» The records:
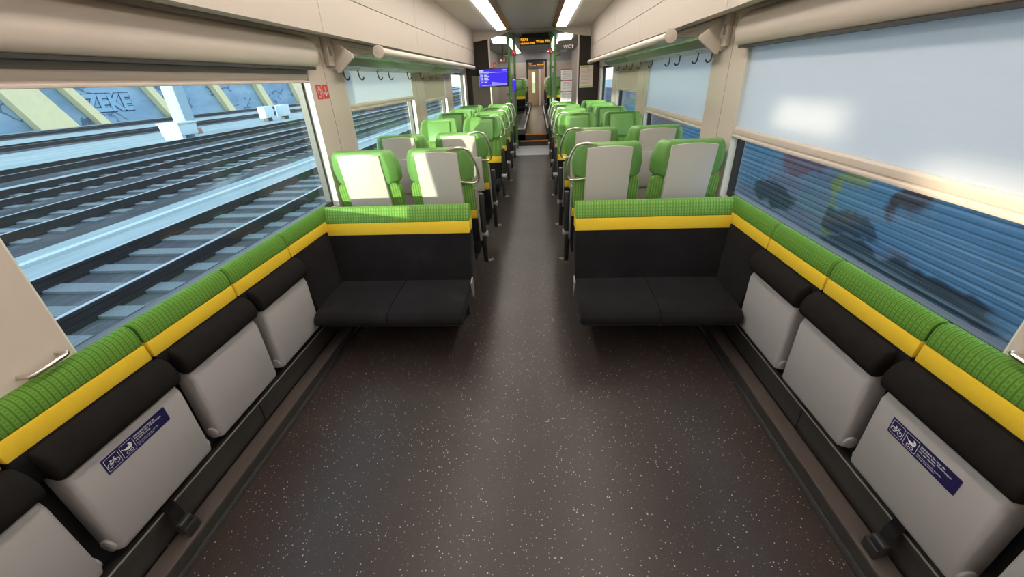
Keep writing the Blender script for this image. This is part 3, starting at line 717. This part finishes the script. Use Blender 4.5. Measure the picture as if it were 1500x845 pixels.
# stairs up into the raised saloon
root = empty('step_block', (.06, 10.9, 0)); inv = Matrix.Translation(-Vector(root.location))
part('', finish('lower_step', B(-.42, .47, 10.66, 10.80, .003, .125), DARKG, root)); part('', finish('upper_step', B(-.42, .47, 10.80, 10.90, .003, .262), DARKG, root))
o = part('', finish('orange_edge', B([-.33, .40, 10.648, 10.675, .108, .129], ), ORANGE, root)); o = part('', finish('orange_edge', B(-.21, .33, 10.788, 10.815, .246, .267), ORANGE, root))
tag(root, 'two dark steps with orange edges at the end of the aisle', 'steps')
AZ = .262
struct(finish('floor_raised', B(-.21, .33, 10.90, 24, .1, AZ), plain('grey_brown_floor', (.14, .11, .09), .3, var=.2, nscale=5), smooth=False))
struct(finish('trim_13', B(-.20, .32, 16.7, 16.8, AZ, AZ+.004), DARK, smooth=False))
for s, nm in ((-1, 'left'), (1, 'right')):
    xi = -.215 if s < 0 else .335
    struct(finish('floor_podium_%s' % nm, B(xi, s*1.36, 10.80, 24, .1, .40), plain('podium_grey', (.10, .095, .09), .5), smooth=False))
    struct(finish('trim_14_%s' % nm, B([xi, xi+s*.03, 10.79, 20, .385, .412], [xi, s*.62, 10.78, 10.82, .385, .412]), WHITE, smooth=False))
    struct(finish('wall_%s_saloon' % nm, B(s*1.36, s*1.46, 10.8, 24, 0, 2.5), BEIGE, smooth=False))
    struct(finish('wall_%s_bulkhead' % nm, B(xi-s*.0+s*.10, s*1.36, 17.0, 17.1, .4, 2.05), BEIGE_D, smooth=False))
    struct(finish('wall_%s_board' % nm, B(s*.44 + (.02 if s > 0 else 0), s*.52 + (.02 if s > 0 else 0), 10.83, 10.87, .40, 1.62), plain('grey_board', (.42, .42, .44), .5), smooth=False))
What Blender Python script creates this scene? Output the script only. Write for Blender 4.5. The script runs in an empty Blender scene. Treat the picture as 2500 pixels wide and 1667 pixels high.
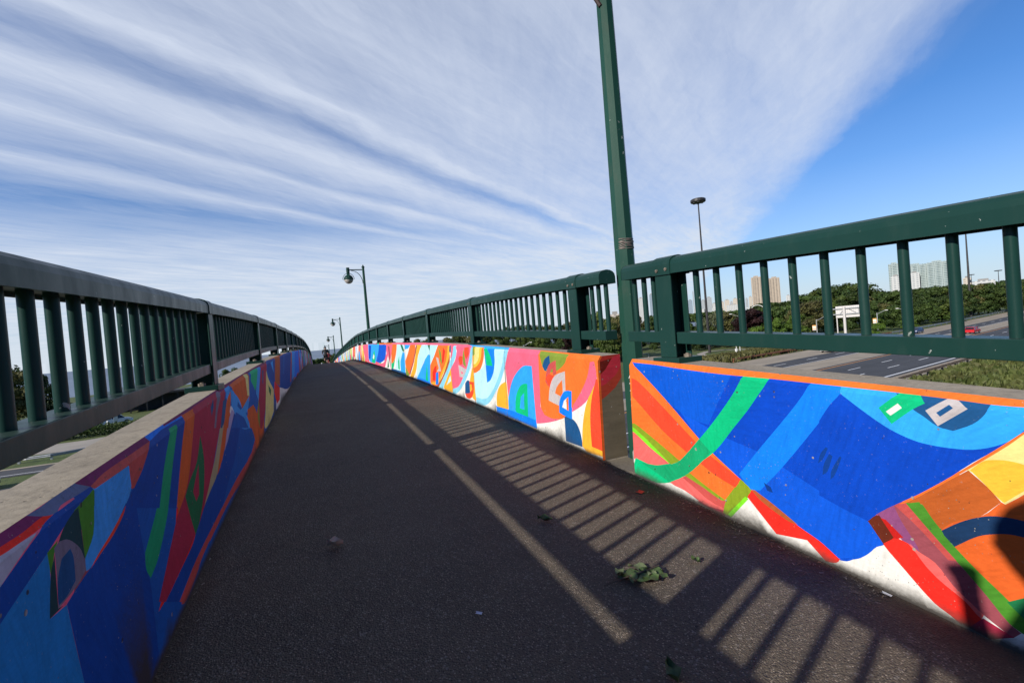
import bpy, math, random
import numpy as np
from mathutils import Vector, Matrix, Euler
from mathutils.geometry import delaunay_2d_cdt
R = math.radians
sc = bpy.context.scene
col = bpy.data.collections.new("Scene"); sc.collection.children.link(col)
rnd = random.Random(7)

# ------------------------------------------------------------------ object helpers
def tag(o, label=None, cat=None, group=None, kind=None):
    if label: o['label'] = label
    if cat: o['category'] = cat
    if group: o['group'] = group
    if kind: o['kind'] = kind
    return o
def empty(name, loc=(0,0,0), rz=0, label=None, cat=None, group=None):
    o = bpy.data.objects.new(name, None); col.objects.link(o)
    o.location = loc; o.rotation_euler = (0,0,rz); o.empty_display_size = .2
    return tag(o, label, cat, group)
class MB:
    def __init__(s): s.v=[]; s.f=[]; s.c=[]; s.col=None
    def add(s, vs, fs, c=None):
        n=len(s.v); s.v+= [tuple(p) for p in vs]
        for f in fs: s.f.append(tuple(i+n for i in f)); s.c.append(c if c is not None else s.col)
    def box(s, x0,x1,y0,y1,z0,z1,c=None):
        s.add([(x0,y0,z0),(x1,y0,z0),(x1,y1,z0),(x0,y1,z0),(x0,y0,z1),(x1,y0,z1),(x1,y1,z1),(x0,y1,z1)],
              [(3,2,1,0),(4,5,6,7),(0,1,5,4),(1,2,6,5),(2,3,7,6),(3,0,4,7)],c)
    def bar(s, p0, p1, r0, r1=None, n=8, c=None, cap=True):
        p0=Vector(p0); p1=Vector(p1); r1=r0 if r1 is None else r1
        d=(p1-p0).normalized(); a=Vector((0,0,1)) if abs(d.z)<.95 else Vector((1,0,0))
        u=d.cross(a).normalized(); w=d.cross(u)
        vs=[]
        for p,r in ((p0,r0),(p1,r1)):
            for i in range(n):
                t=2*math.pi*(i+.5)/n; vs.append(p+u*math.cos(t)*r+w*math.sin(t)*r)
        fs=[(i,(i+1)%n,(i+1)%n+n,i+n) for i in range(n)]
        if cap: fs+= [tuple(range(n-1,-1,-1)), tuple(range(n,2*n))]
        s.add(vs,fs,c)
    def path(s, pts, r, n=6, c=None, closed=False):
        pts=[Vector(p) for p in pts]; m=len(pts); rr=r if isinstance(r,(list,tuple)) else [r]*m
        vs=[]; pu=None
        for k,p in enumerate(pts):
            a=pts[(k-1)%m] if (closed or k>0) else p; b=pts[(k+1)%m] if (closed or k<m-1) else p
            d=(b-a).normalized()
            if pu is None:
                a0=Vector((0,0,1)) if abs(d.z)<.9 else Vector((1,0,0)); u=d.cross(a0).normalized()
            else: u=(pu-d*pu.dot(d)).normalized()
            pu=u; w=d.cross(u)
            for i in range(n):
                t=2*math.pi*i/n; vs.append(p+u*math.cos(t)*rr[k]+w*math.sin(t)*rr[k])
        fs=[]
        for k in range(m if closed else m-1):
            k2=(k+1)%m
            for i in range(n): fs.append((k*n+i,k*n+(i+1)%n,k2*n+(i+1)%n,k2*n+i))
        if not closed: fs+= [tuple(range(n-1,-1,-1)), tuple((m-1)*n+i for i in range(n))]
        s.add(vs,fs,c)
    def lathe(s, prof, n=16, o=(0,0,0), c=None):
        vs=[]; m=len(prof)
        for r,z in prof:
            for i in range(n):
                t=2*math.pi*i/n; vs.append((o[0]+r*math.cos(t),o[1]+r*math.sin(t),o[2]+z))
        fs=[]
        for k in range(m-1):
            for i in range(n): fs.append((k*n+i,k*n+(i+1)%n,(k+1)*n+(i+1)%n,(k+1)*n+i))
        fs+= [tuple(range(n-1,-1,-1)), tuple((m-1)*n+i for i in range(n))]
        s.add(vs,fs,c)
    def build(s, name, mat, parent=None, smooth=False, loc=None, bevel=0, label=None, flip=False):
        me=bpy.data.meshes.new(name); me.from_pydata(s.v,[],s.f); me.validate(); 
        if smooth: me.shade_smooth()
        if any(c is not None for c in s.c) and len(s.c)==len(me.polygons):
            a=me.color_attributes.new('Col','FLOAT_COLOR','CORNER'); buf=[]
            for p,c in zip(me.polygons,s.c):
                cc=tuple(c or (1,1,1)); buf+= (list(cc[:3])+[1])*p.loop_total
            a.data.foreach_set('color',buf)
        mats=mat if isinstance(mat,(list,tuple)) else [mat]
        for m in mats: me.materials.append(m)
        o=bpy.data.objects.new(name,me); col.objects.link(o)
        if parent: o.parent=parent
        if loc: o.location=loc
        if bevel:
            b=o.modifiers.new('bev','BEVEL'); b.width=bevel; b.segments=2; b.limit_method='ANGLE'; b.angle_limit=R(35)
        if label: o['label']=label
        return o
def copy_tree(o, parent=None):
    c=o.copy(); col.objects.link(c); c.parent=parent
    for ch in o.children: copy_tree(ch,c)
    return c

# ------------------------------------------------------------------ materials
def newmat(name):
    m=bpy.data.materials.new(name); m.use_nodes=True; nt=m.node_tree
    return m, nt, nt.nodes, nt.links, nt.nodes['Principled BSDF']
def N(nt, typ, **kw):
    n=nt.nodes.new(typ)
    for k,v in kw.items():
        if k in n.inputs: n.inputs[k].default_value=v
        else: setattr(n,k,v)
    return n
def mixc(nt, fac, a, b, mode='MIX'):
    m=nt.nodes.new('ShaderNodeMix'); m.data_type='RGBA'; m.blend_type=mode
    for i,v in ((0,fac),(6,a),(7,b)):
        if hasattr(v,'is_linked') or hasattr(v,'links'): nt.links.new(v,m.inputs[i])
        elif i==0: m.inputs[0].default_value=v
        else: m.inputs[i].default_value=(*v[:3],1)
    return m.outputs[2]
def mth(nt, op, a, b=None, c=None, clamp=False):
    m=nt.nodes.new('ShaderNodeMath'); m.operation=op; m.use_clamp=clamp
    for i,v in enumerate((a,b,c)):
        if v is None: continue
        if hasattr(v,'links'): nt.links.new(v,m.inputs[i])
        else: m.inputs[i].default_value=v
    return m.outputs[0]
def ramp(nt, src, stops, interp='LINEAR'):
    r=nt.nodes.new('ShaderNodeValToRGB'); r.color_ramp.interpolation=interp; e=r.color_ramp.elements
    while len(e)<len(stops): e.new(.5)
    for i,(p,c) in enumerate(stops):
        e[i].position=p; e[i].color=(c,c,c,1) if not isinstance(c,(tuple,list)) else (*c[:3],1)
    nt.links.new(src,r.inputs[0]); return r.outputs[0]
def noise(nt, vec, scale, detail=4, rough=.55, out=0, dist=0):
    n=N(nt,'ShaderNodeTexNoise',Scale=scale,Detail=detail,Roughness=rough,Distortion=dist); nt.links.new(vec,n.inputs['Vector']); return n.outputs[out]
def objco(nt, scale=None):
    g=nt.nodes.new('ShaderNodeNewGeometry'); 
    if scale is None: return g.outputs['Position']
    v=nt.nodes.new('ShaderNodeVectorMath'); v.operation='MULTIPLY'; nt.links.new(g.outputs['Position'],v.inputs[0]); v.inputs[1].default_value=scale
    return v.outputs[0]
def bump(nt, h, strength, dist, bs):
    b=N(nt,'ShaderNodeBump',Strength=strength,Distance=dist); nt.links.new(h,b.inputs['Height']); nt.links.new(b.outputs[0],bs.inputs['Normal'])
def simple(name, c, rough=.6, metal=0, var=.25, vs=3.0, bmp=0, spec=None):
    m,nt,ns,L,bs=newmat(name); P_=objco(nt)
    n=noise(nt,P_,vs,5)
    f=ramp(nt,n,[(.3,1-var),(.7,1+var)])
    o=mixc(nt,1.0,c,f,'MULTIPLY'); L.new(o,bs.inputs['Base Color'])
    bs.inputs['Roughness'].default_value=rough; bs.inputs['Metallic'].default_value=metal
    if spec is not None: bs.inputs['Specular IOR Level'].default_value=spec
    if bmp: bump(nt,noise(nt,P_,vs*12,4),bmp,.01,bs)
    return m
def m_concrete(name, c, dark, sc_=1.0):
    m,nt,ns,L,bs=newmat(name); P_=objco(nt)
    n1=noise(nt,P_,2.2*sc_,6,.6); n2=noise(nt,P_,45*sc_,5,.7); n3=noise(nt,objco(nt,(1,1,.25)),9*sc_,4,.6)
    o=mixc(nt,ramp(nt,n1,[(.3,0),(.72,1)]),c,tuple(x*.72 for x in c))
    o=mixc(nt,ramp(nt,n3,[(.52,0),(.75,.5)]),o,dark)
    o=mixc(nt,1.0,o,ramp(nt,n2,[(.25,.62),(.5,1.0),(.8,1.18)]),'MULTIPLY')
    v=N(nt,'ShaderNodeTexVoronoi',Scale=38*sc_); L.new(P_,v.inputs['Vector'])
    pit=mth(nt,'MULTIPLY',ramp(nt,v.outputs['Distance'],[(.10,1),(.17,0)]),ramp(nt,noise(nt,P_,11*sc_,2),[(.55,0),(.6,1)]))
    o=mixc(nt,pit,o,tuple(x*.45 for x in c)); L.new(o,bs.inputs['Base Color']); bs.inputs['Roughness'].default_value=.92
    h=mth(nt,'SUBTRACT',n2,pit); bump(nt,h,.55,.004,bs)
    return m
def m_green(name='green_paint',g1=(.0095,.038,.031),g2=(.013,.047,.039),g3=(.026,.058,.048)):
    m,nt,ns,L,bs=newmat(name); P_=objco(nt)
    n1=noise(nt,P_,1.7,5,.6); n2=noise(nt,objco(nt,(1,1,.3)),14,4,.6)
    o=mixc(nt,ramp(nt,n1,[(.35,0),(.7,1)]),g1,g2)
    o=mixc(nt,ramp(nt,n2,[(.56,0),(.72,.32)]),o,g3)
    ch=noise(nt,P_,34,3,.5); mk=mth(nt,'MULTIPLY',ramp(nt,ch,[(.705,0),(.715,1)]),ramp(nt,noise(nt,P_,3.1,2),[(.5,0),(.56,1)]))
    o=mixc(nt,mk,o,(.28,.30,.28)); L.new(o,bs.inputs['Base Color'])
    gn=nt.nodes.new('ShaderNodeNewGeometry'); sz_=N(nt,'ShaderNodeSeparateXYZ'); L.new(gn.outputs['Normal'],sz_.inputs[0])
    L.new(mixc(nt,mth(nt,'MULTIPLY',ramp(nt,sz_.outputs[2],[(.8,0),(1,1)]),ramp(nt,noise(nt,P_,9,5,.7),[(.35,.05),(.7,.40)])),o,(.09,.10,.085)),bs.inputs['Base Color'])
    L.new(ramp(nt,n2,[(.3,.30),(.7,.46)]),bs.inputs['Roughness']); bump(nt,noise(nt,P_,60,3),.12,.002,bs)
    bs.inputs['Specular IOR Level'].default_value=.16
    return m
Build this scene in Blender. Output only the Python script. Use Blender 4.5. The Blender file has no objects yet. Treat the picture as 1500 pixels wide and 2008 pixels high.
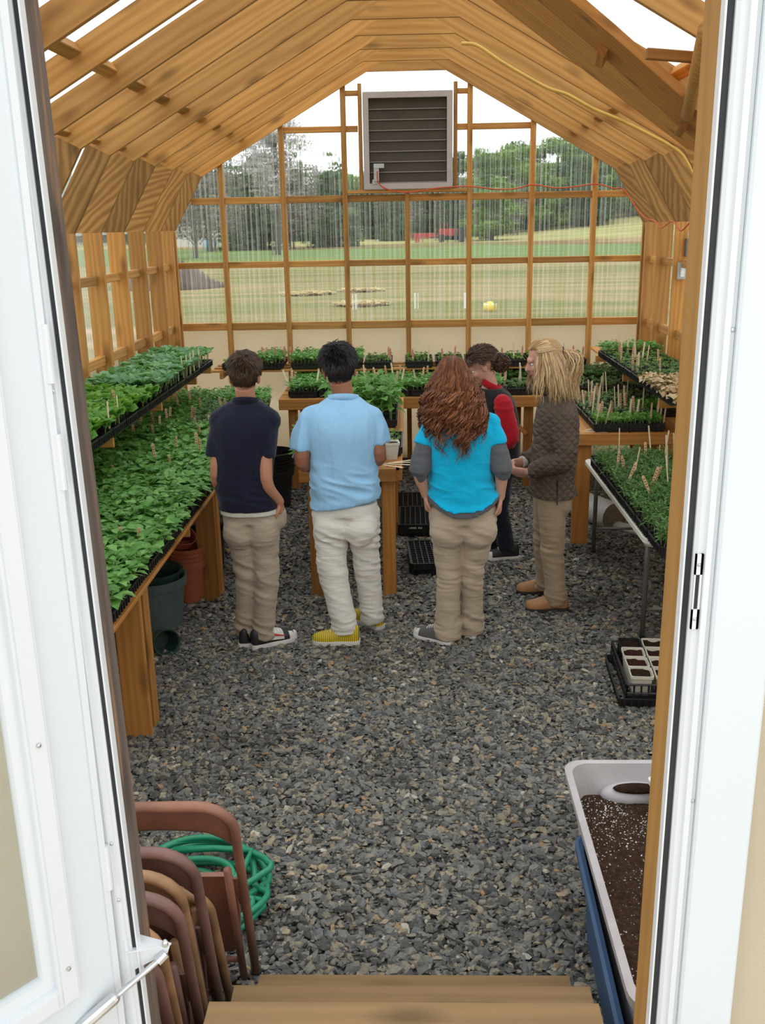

» Do this:
Leave the pictures out and repeat exactly the lines from the beginning of the records to the line bearing "struct(finish('wall_%s_board' % nm, B(s*.44", both ends counted.

» Exercise result:
Keep writing the Blender script for this image. This is part 3, starting at line 717. This part finishes the script. Use Blender 4.5. Measure the picture as if it were 1500x845 pixels.
# stairs up into the raised saloon
root = empty('step_block', (.06, 10.9, 0)); inv = Matrix.Translation(-Vector(root.location))
part('', finish('lower_step', B(-.42, .47, 10.66, 10.80, .003, .125), DARKG, root)); part('', finish('upper_step', B(-.42, .47, 10.80, 10.90, .003, .262), DARKG, root))
o = part('', finish('orange_edge', B([-.33, .40, 10.648, 10.675, .108, .129], ), ORANGE, root)); o = part('', finish('orange_edge', B(-.21, .33, 10.788, 10.815, .246, .267), ORANGE, root))
tag(root, 'two dark steps with orange edges at the end of the aisle', 'steps')
AZ = .262
struct(finish('floor_raised', B(-.21, .33, 10.90, 24, .1, AZ), plain('grey_brown_floor', (.14, .11, .09), .3, var=.2, nscale=5), smooth=False))
struct(finish('trim_13', B(-.20, .32, 16.7, 16.8, AZ, AZ+.004), DARK, smooth=False))
for s, nm in ((-1, 'left'), (1, 'right')):
    xi = -.215 if s < 0 else .335
    struct(finish('floor_podium_%s' % nm, B(xi, s*1.36, 10.80, 24, .1, .40), plain('podium_grey', (.10, .095, .09), .5), smooth=False))
    struct(finish('trim_14_%s' % nm, B([xi, xi+s*.03, 10.79, 20, .385, .412], [xi, s*.62, 10.78, 10.82, .385, .412]), WHITE, smooth=False))
    struct(finish('wall_%s_saloon' % nm, B(s*1.36, s*1.46, 10.8, 24, 0, 2.5), BEIGE, smooth=False))
    struct(finish('wall_%s_bulkhead' % nm, B(xi-s*.0+s*.10, s*1.36, 17.0, 17.1, .4, 2.05), BEIGE_D, smooth=False))
    struct(finish('wall_%s_board' % nm, B(s*.44 + (.02 if s > 0 else 0), s*.52 + (.02 if s > 0 else 0), 10.83, 10.87, .40, 1.62), plain('grey_board', (.42, .42, .44), .5), smooth=False))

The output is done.